───── Source material ─────

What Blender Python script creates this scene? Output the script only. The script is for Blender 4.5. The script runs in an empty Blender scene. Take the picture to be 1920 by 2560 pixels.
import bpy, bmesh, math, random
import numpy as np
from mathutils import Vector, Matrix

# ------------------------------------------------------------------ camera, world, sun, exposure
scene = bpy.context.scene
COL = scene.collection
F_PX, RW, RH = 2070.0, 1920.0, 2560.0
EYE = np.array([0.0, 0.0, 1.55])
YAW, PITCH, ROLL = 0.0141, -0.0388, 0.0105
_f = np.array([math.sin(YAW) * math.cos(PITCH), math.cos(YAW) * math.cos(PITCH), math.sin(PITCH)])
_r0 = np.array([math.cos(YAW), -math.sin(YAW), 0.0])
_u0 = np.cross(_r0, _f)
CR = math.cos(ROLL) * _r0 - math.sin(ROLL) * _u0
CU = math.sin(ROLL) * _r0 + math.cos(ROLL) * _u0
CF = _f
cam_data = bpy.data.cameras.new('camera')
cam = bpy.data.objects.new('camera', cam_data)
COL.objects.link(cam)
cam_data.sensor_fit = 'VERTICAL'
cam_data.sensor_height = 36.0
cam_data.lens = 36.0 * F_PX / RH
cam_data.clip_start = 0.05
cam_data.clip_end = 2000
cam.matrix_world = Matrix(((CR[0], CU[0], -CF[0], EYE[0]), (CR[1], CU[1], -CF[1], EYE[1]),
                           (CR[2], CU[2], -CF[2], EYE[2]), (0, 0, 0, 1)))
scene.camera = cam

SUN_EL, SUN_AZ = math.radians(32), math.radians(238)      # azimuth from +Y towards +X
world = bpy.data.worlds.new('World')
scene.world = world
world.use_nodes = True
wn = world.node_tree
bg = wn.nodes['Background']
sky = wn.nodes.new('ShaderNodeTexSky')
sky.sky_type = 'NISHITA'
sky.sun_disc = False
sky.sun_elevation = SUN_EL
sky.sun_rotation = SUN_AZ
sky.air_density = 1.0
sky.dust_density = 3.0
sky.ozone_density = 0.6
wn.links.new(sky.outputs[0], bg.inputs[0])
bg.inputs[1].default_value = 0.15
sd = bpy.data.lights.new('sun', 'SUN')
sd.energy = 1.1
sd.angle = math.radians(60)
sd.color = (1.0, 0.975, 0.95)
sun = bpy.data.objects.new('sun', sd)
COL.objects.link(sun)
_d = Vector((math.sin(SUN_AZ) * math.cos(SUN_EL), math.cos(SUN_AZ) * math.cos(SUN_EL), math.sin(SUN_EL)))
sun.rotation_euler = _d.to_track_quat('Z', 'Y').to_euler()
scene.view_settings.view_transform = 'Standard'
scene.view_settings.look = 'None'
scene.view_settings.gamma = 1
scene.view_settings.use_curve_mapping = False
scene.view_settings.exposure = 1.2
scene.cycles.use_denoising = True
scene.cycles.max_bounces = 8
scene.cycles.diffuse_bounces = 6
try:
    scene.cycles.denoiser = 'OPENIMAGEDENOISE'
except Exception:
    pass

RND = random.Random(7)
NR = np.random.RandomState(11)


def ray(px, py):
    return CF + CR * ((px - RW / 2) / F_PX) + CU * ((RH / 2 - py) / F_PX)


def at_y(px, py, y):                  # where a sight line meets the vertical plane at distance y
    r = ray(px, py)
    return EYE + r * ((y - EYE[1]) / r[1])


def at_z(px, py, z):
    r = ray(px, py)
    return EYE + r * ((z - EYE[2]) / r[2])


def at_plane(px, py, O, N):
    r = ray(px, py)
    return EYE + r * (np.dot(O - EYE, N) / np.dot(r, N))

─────

What is expected —
Please write out the material word for word from its first line through the line holding "from mathutils import Vector, Matrix", including both, and no line past it.

Task output —
What Blender Python script creates this scene? Output the script only. The script is for Blender 4.5. The script runs in an empty Blender scene. Take the picture to be 1920 by 2560 pixels.
import bpy, bmesh, math, random
import numpy as np
from mathutils import Vector, Matrix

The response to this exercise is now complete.